Tell 2: The Question Mark on a Statement

The vocal upswing at the end of a declarative sentence is the single most authority-destroying pattern in closing language. It converts every recommendation into a request for validation:

  • “This timeline makes sense for your situation?” (Hesitant)
  • “This timeline makes sense for your situation.” (Confident)

The content is identical. The vocal pattern tells the buyer two completely different things about whether you believe what you just said.

Every time you inflect upward at the end of a recommendation, you’re silently asking the buyer to validate your judgment. Confident closers state their recommendations; they don’t seek permission for them.

Tell 3: The Unnecessary Caveat

Unnecessary caveats are qualifiers that soften a confident statement into an uncertain one, added not because the buyer needs the nuance but because the speaker is preemptively defending against rejection:

  • “This should produce good results, obviously every situation is different.”
  • “Based on what you’ve told me, this should work, though of course I’d need to verify…”
  • “I think this is the right fit, but that’s just my read.”

Caveats have their place. “Every situation is different” is appropriate after a specific outcome guarantee. It’s inappropriate as a general softener on a recommendation you believe in. If you notice yourself adding caveats to statements that don’t need them, that’s your hesitation speaking, not your expertise.

Tell 4: The Voice Drop on the Investment

Listen to how your voice changes when you say the price. Many freelancers unconsciously lower their volume, slow their pace, and lose prosodic energy at the exact moment they name the investment. This voice drop signals that even the speaker believes the price is something to be apologized for.

The fix: price should land with the same vocal energy as everything else in the close. Not louder or faster, that reads as defensiveness. The same. Stable, measured, and confident. The investment is one piece of information among many. Treat it that way vocally.

Tell 5: The Price Apology

The explicit version of Tell 4:

  • “I know this is on the higher end, but…”
  • “The investment is $X, I know that’s a significant number.”
  • “I want to be upfront about the price, which I recognize might feel like a lot.”

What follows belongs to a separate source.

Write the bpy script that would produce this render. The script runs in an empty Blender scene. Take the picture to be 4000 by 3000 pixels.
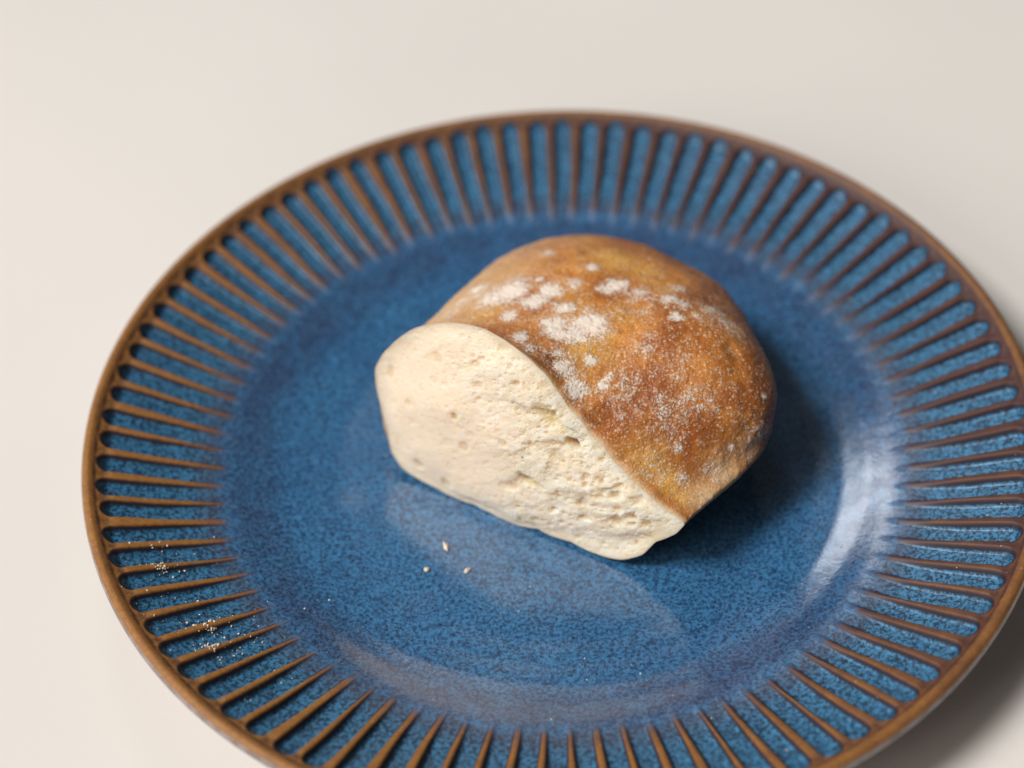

Every one of these sentences frames the price as a problem before the buyer has reacted to it. You’re conceding a negotiation that hasn’t started. State the price cleanly and then give the buyer space to react. Their actual reaction, not your anticipation of it, should drive your response.

Tell 6: The Pre-Close Trail-Off

The trail-off is what happens when the ask loses energy before it lands:

  • “So I was hoping we could… if you think you’re ready… move forward?”
  • “I’d love to get this started… when it works for you.”
  • “If this seems like a fit, maybe we could… talk about next steps?”

The ask should be a complete sentence with a subject, a verb, and a clear next action. It should end like a period, not like a question trailing into ambient noise. “Let’s set a start date, does [date] work?” is a complete ask. “So… yeah, just let me know if this feels right for you” is not.

The close is the highest-leverage sentence in the entire sales conversation. It should be the sharpest, most confident thing you say, not the softest.

The 7-Day Repetition Drill

Day 1–2: Write out your standard closing ask in the strongest form you can. No filler phrases. No question marks on statements. No caveats. No voice qualifiers. One or two clean sentences with a direct ask.

Day 3–5: Say it out loud 10 times, twice a day. Not while reading, from memory, standing up, at full voice, as if you’re on a real call. Record it on day 5 and listen back with the 6-tell checklist in hand.

Day 6–7: Use it in a real context, a sales call, a price conversation with an existing client, a rate discussion with a new inquiry. Notice which tell, if any, resurfaces under real pressure. That’s your residual pattern. Another week of focused drilling on that specific tell eliminates it.

By day 7, most freelancers have a dramatically cleaner close. The hesitation behaviors that cost deals don’t disappear because you feel differently about yourself, they disappear because you’ve drilled a different behavioral pattern until it’s the default.